NSL 2025: Why Canada's Women's Professional Soccer League Deserves Your Attention

On April 24, the Northern Super League launches its second season with a highly anticipated rematch: Toronto makes the cross-country trip to face Vancouver. This opener recreates last year's championship final, where the Rise captured the league's first-ever title by defeating AFC Toronto. What follows is 25 weeks of elite women's soccer featuring six clubs competing across 80 matches, all available on television or via online streaming. Despite entering its sophomore campaign, the NSL remains largely unknown to most Canadians.

This needs to change.

A league built on authentic values

The NSL isn't simply a publicity initiative or charitable undertaking. It's a legitimate professional soccer league showcasing tactical sophistication, authentic competition, and a domestic player base that's been steadily maturing. What truly distinguishes this league, however, isn't merely the quality of play — it's the organizational culture surrounding it.

Last season's Mother's Day gesture by Calgary Wild perfectly illustrates this approach. The club flew every player's mother to Calgary for the occasion. This wasn't manufactured marketing or brand positioning. It was simply the right thing to do. Midfielder Meggie Dougherty Howard, who's competed professionally across multiple leagues, described it as the most meaningful gesture she'd experienced in her athletic career. That speaks volumes. Here's a league demonstrating genuine principles through concrete actions instead of empty corporate messaging.

Few Canadian institutions today can make that claim.

The quality of play on offer

Let's talk tactics: women's soccer at this caliber rewards attentive viewers. Build-up sequences unfold methodically, pressing systems display real complexity, and goals — when they materialize — carry significance earned through all the preceding work. This isn't a shortcoming of the game. This is precisely what makes it compelling.

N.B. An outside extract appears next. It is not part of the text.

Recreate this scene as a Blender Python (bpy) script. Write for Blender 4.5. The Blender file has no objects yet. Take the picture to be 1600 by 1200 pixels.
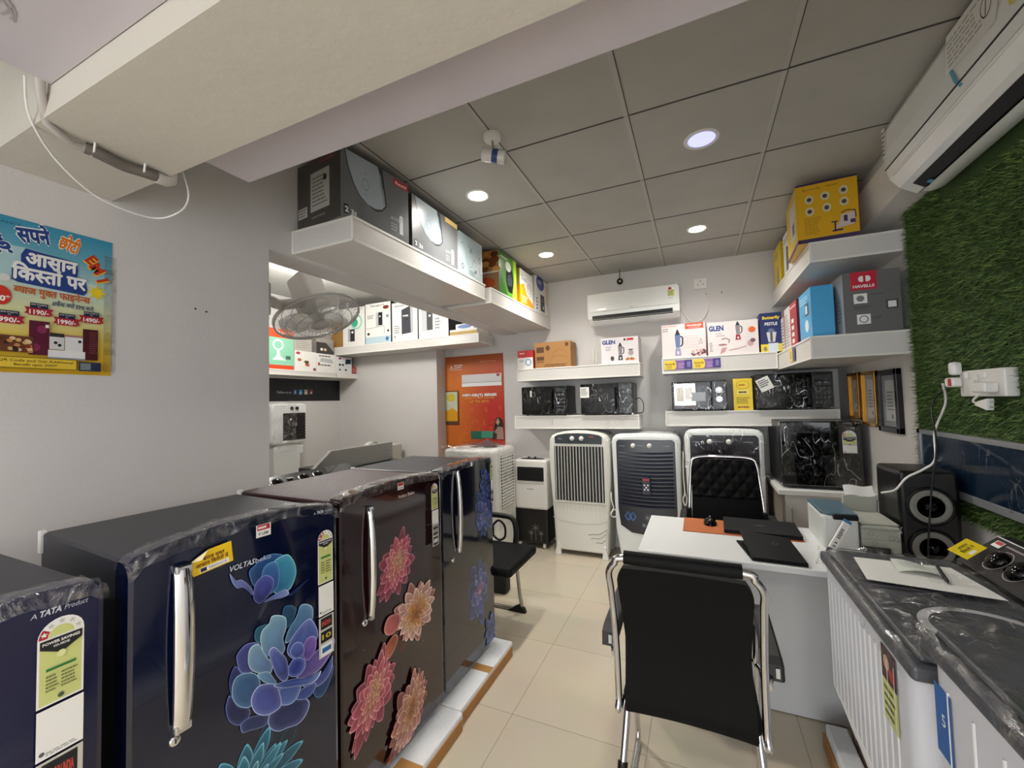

The season-opening Vancouver versus Toronto matchup already carries genuine competitive narrative. The Rise enter as reigning champions. AFC Toronto aims to reclaim that honour. Meanwhile, Halifax, Ottawa, Montreal, and Calgary aren't simply filling out the schedule. The championship race among all six clubs remains legitimately wide open.

  • Vancouver Rise FC — defending titleholders, enter as marginal favourites given home-pitch advantage in the opener
  • AFC Toronto — last season's runners-up, motivated to reverse that result
  • Calgary Wild — established the league's strongest organizational culture off the pitch; on-field performance remains to be proven
  • Halifax, Ottawa, Montreal — each possesses the capability to challenge the top contenders

With 80 matches spread across 25 weeks, there's ample time to select a favourite club, become familiar with the players, and develop informed perspectives. The NSL season extends through November. By season's end, you'll either have found a team worth supporting or you'll have missed a valuable opportunity.

The opening match kicks off April 24. Vancouver welcomes Toronto. The defending champions face the very team they defeated for that title. There's no better introduction to the league than this.